Your objective — Leave the pictures out and quote every line from the start of the listing to the line with "return V, F", inclusive.

Dataset content —
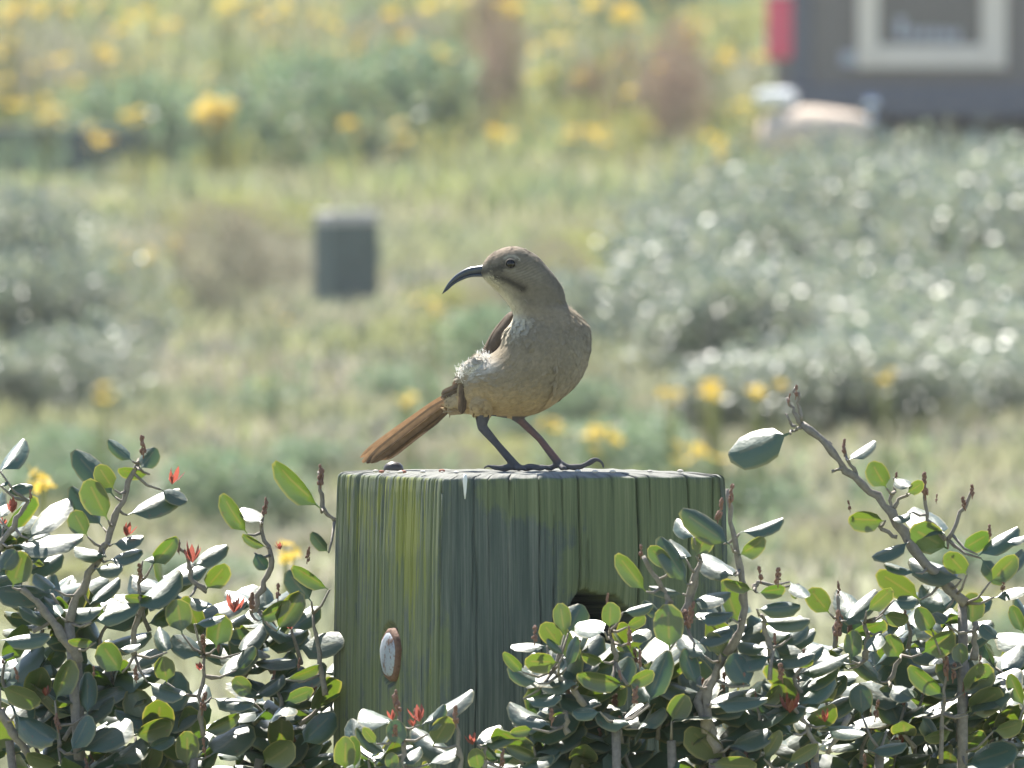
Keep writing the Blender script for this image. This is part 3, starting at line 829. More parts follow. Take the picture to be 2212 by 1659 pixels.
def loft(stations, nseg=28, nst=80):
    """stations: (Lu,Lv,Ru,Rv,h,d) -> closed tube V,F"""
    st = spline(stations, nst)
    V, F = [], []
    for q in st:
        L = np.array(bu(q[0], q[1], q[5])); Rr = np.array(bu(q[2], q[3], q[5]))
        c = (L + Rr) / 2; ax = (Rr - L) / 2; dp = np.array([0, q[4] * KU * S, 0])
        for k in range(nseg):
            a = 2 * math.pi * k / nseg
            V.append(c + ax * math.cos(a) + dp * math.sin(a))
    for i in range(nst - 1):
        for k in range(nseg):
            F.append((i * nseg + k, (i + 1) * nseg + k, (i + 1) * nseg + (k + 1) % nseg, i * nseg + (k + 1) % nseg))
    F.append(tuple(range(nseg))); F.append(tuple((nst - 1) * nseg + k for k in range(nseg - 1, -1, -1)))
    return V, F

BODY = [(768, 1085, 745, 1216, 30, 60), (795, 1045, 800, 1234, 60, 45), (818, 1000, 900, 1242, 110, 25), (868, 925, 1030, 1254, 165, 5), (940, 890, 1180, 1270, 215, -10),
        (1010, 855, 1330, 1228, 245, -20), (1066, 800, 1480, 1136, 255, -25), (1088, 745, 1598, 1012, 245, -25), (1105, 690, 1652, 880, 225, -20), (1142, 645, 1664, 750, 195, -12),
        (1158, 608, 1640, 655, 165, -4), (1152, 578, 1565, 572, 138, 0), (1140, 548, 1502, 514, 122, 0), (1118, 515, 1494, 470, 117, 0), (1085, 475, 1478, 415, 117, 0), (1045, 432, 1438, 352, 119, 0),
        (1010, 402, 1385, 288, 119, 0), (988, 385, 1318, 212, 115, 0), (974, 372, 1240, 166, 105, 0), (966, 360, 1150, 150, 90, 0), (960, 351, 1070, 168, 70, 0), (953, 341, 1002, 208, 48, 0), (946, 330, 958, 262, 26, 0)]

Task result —
Keep writing the Blender script for this image. This is part 3, starting at line 829. More parts follow. Take the picture to be 2212 by 1659 pixels.
def loft(stations, nseg=28, nst=80):
    """stations: (Lu,Lv,Ru,Rv,h,d) -> closed tube V,F"""
    st = spline(stations, nst)
    V, F = [], []
    for q in st:
        L = np.array(bu(q[0], q[1], q[5])); Rr = np.array(bu(q[2], q[3], q[5]))
        c = (L + Rr) / 2; ax = (Rr - L) / 2; dp = np.array([0, q[4] * KU * S, 0])
        for k in range(nseg):
            a = 2 * math.pi * k / nseg
            V.append(c + ax * math.cos(a) + dp * math.sin(a))
    for i in range(nst - 1):
        for k in range(nseg):
            F.append((i * nseg + k, (i + 1) * nseg + k, (i + 1) * nseg + (k + 1) % nseg, i * nseg + (k + 1) % nseg))
    F.append(tuple(range(nseg))); F.append(tuple((nst - 1) * nseg + k for k in range(nseg - 1, -1, -1)))
    return V, F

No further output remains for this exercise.